Hundreds of Web sites are dedicated to Mardi Gras, giving readers step-by-step instructions on how and where to celebrate carnival and how to catch a lot of loot during the parades.

"Is it just another excuse for people to party? It's really a time for people to have fun and relax," Mr. Duggan said yesterday. "Mardi Gras has sort of become a blowout before Lent or a precursor to spring. It's a time when people can let loose communally."

Mardi Gras, French for "fat Tuesday," falls the day before Ash Wednesday and has been known since the early 1700s as the big gastronomic festivity before the solemn Lenten season begins. But through the years, balls and parades and a certain degree of rowdiness have become part of the tradition.

In effect, it also has become a day when "things can be taken much too far," says the Rev. Michael Fisher of St. John Neumann Catholic Parish in Gaithersburg, Md.

Some people treat Mardi Gras as a "last gasp of having fun," Father Fisher says, instead of what it should be, a time to focus on the next 40 days of fasting, prayer and alms-giving.

"There's some people out there who may not know the meaning of Lent but go ahead and celebrate," Father Fisher said. "Some people have corrupted [Mardi Gras] by thinking that 'it's a day to get rid of all my sinning before the next day.' It's really about focusing on prayer and reflecting on how we live our lives."
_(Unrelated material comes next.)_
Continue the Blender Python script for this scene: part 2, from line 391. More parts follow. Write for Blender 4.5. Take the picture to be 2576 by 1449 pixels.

The celebrations also have become more violent. In Seattle early Sunday, about 200 police in riot gear used pepper spray, rubber bullets and concussion bombs to break up Mardi Gras festivities. Police said several people in a crowd of about 2,000 threw bottles, rocks and firecrackers at officers after bars closed at about 1:30 a.m.

Meanwhile, police in Austin, Texas, arrested 69 party-goers on Saturday and Sunday on charges ranging from indecent exposure to public intoxication. Police there used tear gas and shot rubber pellets to disperse the crowd of an estimated 100,000. Police canceled today's Mardi Gras parade there as a result.

"In a sense, this day of celebration has become a corruption of what the intentions of Lent are," Father Fisher said. "In a sense, it's an excuse to party."

Some churches choose to celebrate Shrove Tuesday, which is like Mardi Gras minus the floats, the masquerades and the ample displays of skin. The Washington National Cathedral, for instance, will host pancake races after today's noon Mass.

Partygoers around the region will have plenty of bashes to attend tonight, with many restaurants and pubs from Fairfax to Fell's Point in Baltimore offering an array of traditional Cajun and Creole dishes and a host of Brazilian and zydeco bands.

"It'll be a huge party here," said a manager at Bohager's in Fell's Point, where about 2,000 people are expected to attend tonight's festivities. "We throw a party here every year because, how many people will get to go to New Orleans to celebrate? Probably not a whole lot. You make do with what you have and about 2,000 other people think the same way."

Of course, New Orleanians say there's no substitute for Mardi Gras in the French Quarter.

"These other parties around the country in no way compare to the ones that go on in New Orleans," said one New Orleans official who was among the few who worked yesterday. "I just have to laugh when I hear about them. You haven't celebrated Mardi Gras unless you've been to New Orleans."